Based on a British TV serial and book, this by-the-numbers thriller tries to satisfy the non-revenge motif intellectuals with commentary on political chicanery and nuclear espionage but ends up being revenge film most of all. It is not even close to the iconic status of Death Wish nor even a danger to the popularity of the recent Taken, starring Liam Neeson.

But the popular Mr. Gibson gave me pause: I tried not to think that the very Catholic Mr. Gibson has left a bloody trail in motion pictures, The Passion of the Christ and Apocalypto to name two and of course the Lethal Weapon franchise. He's bloody once again, and little else is of suspenseful satisfaction either, right down to a slick Danny Huston playing Bennett, the head of a big corporation that deals in nuclear material and for whom Emma once worked. Now you know where the plot goes and whether or not Bennett is a sympathetic character. But Huston is a delight to watch: intelligent, elegant, ironic, and very dangerous.

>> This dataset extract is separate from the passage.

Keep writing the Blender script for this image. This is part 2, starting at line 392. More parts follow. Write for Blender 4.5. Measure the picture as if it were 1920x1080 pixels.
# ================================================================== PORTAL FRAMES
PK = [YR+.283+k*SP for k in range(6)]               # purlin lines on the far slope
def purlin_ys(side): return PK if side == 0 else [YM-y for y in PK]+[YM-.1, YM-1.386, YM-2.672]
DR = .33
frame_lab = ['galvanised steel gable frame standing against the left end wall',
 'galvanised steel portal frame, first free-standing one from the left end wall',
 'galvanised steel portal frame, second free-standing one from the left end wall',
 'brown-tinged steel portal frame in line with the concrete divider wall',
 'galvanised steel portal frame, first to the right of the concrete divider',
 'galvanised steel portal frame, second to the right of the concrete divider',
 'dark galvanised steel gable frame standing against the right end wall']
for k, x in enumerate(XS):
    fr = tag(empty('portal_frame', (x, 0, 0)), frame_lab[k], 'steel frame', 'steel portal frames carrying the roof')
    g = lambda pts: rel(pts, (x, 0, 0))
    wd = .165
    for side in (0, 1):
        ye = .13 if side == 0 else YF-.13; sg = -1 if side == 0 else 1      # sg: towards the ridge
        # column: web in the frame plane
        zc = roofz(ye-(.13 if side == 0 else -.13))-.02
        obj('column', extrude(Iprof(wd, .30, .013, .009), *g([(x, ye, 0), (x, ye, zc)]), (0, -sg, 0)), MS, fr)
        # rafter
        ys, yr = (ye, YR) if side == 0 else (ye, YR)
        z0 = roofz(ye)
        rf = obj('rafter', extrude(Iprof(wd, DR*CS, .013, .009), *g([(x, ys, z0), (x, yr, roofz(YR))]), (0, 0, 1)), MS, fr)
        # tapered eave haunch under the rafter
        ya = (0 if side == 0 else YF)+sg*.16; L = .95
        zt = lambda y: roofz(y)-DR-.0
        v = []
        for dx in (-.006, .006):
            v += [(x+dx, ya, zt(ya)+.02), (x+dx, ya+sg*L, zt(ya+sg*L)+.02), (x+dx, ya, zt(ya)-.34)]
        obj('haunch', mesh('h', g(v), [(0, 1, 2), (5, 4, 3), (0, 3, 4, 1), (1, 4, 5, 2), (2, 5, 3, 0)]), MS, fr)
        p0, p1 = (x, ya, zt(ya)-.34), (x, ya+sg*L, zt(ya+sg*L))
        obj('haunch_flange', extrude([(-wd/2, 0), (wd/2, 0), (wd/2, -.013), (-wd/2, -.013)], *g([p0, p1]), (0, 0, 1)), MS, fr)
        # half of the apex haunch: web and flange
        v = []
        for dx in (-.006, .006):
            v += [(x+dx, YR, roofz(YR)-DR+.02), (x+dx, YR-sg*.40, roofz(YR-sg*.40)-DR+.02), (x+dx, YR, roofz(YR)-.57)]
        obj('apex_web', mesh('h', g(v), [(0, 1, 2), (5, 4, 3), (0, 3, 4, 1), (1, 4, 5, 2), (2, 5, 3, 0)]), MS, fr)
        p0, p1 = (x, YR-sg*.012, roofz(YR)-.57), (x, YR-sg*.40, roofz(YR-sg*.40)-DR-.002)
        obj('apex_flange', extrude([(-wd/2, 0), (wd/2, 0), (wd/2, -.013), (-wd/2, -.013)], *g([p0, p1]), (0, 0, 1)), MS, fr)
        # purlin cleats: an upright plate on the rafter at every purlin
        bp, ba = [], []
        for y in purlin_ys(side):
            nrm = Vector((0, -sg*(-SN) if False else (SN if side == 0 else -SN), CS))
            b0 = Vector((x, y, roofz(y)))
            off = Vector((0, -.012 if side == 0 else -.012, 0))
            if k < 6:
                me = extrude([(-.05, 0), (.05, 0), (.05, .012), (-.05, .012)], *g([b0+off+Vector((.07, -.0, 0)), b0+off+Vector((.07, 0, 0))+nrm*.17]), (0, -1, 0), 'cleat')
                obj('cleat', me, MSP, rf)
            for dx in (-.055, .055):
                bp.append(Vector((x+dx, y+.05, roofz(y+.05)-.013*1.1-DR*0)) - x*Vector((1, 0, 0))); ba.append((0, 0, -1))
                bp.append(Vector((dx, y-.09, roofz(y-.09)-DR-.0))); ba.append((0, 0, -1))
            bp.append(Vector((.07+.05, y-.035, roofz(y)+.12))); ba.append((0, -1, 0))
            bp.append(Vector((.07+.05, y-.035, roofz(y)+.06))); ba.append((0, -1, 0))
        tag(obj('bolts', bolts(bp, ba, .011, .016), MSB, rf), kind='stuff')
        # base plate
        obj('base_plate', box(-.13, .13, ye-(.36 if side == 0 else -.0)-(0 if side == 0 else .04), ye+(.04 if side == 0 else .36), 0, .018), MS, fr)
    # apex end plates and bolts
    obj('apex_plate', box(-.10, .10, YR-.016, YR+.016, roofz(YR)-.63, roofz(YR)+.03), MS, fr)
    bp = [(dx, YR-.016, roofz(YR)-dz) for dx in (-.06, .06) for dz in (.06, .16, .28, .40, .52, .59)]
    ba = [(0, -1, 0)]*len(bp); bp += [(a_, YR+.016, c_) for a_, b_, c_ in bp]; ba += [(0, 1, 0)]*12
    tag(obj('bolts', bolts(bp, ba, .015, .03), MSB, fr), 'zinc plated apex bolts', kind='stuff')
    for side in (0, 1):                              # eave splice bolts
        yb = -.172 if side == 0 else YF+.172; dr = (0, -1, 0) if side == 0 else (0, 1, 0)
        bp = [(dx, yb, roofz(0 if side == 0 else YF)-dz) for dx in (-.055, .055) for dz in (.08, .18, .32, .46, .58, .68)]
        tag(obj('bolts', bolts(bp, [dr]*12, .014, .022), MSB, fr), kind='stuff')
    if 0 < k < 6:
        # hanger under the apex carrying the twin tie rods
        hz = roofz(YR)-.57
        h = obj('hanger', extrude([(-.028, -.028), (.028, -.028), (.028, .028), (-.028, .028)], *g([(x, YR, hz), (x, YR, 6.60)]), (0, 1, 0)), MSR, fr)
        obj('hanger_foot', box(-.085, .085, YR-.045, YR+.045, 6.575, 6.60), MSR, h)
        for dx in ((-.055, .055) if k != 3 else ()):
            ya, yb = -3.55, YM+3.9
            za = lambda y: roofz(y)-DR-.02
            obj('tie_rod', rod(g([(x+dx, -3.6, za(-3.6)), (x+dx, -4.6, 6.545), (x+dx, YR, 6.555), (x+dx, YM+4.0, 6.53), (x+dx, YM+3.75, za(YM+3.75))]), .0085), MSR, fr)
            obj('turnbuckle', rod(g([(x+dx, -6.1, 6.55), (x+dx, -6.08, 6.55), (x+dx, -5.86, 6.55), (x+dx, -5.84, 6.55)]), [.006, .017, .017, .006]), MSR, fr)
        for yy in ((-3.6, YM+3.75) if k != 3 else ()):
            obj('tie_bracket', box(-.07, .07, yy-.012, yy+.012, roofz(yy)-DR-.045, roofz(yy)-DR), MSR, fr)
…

The film is saved from my damnation at "D" because of a couple of small scenes between Tommy and mysterious assassin Jedburgh, played with the right detachment and insight by Ray Winstone. Gibson comes alive as an actor when he is interacting with this fine colleague.

The shots of Boston Harbor are sweet, and the scenes in working class sections have a Mystic River feel. Nothing else in the film is remotely like Clint Eastwood's masterpiece.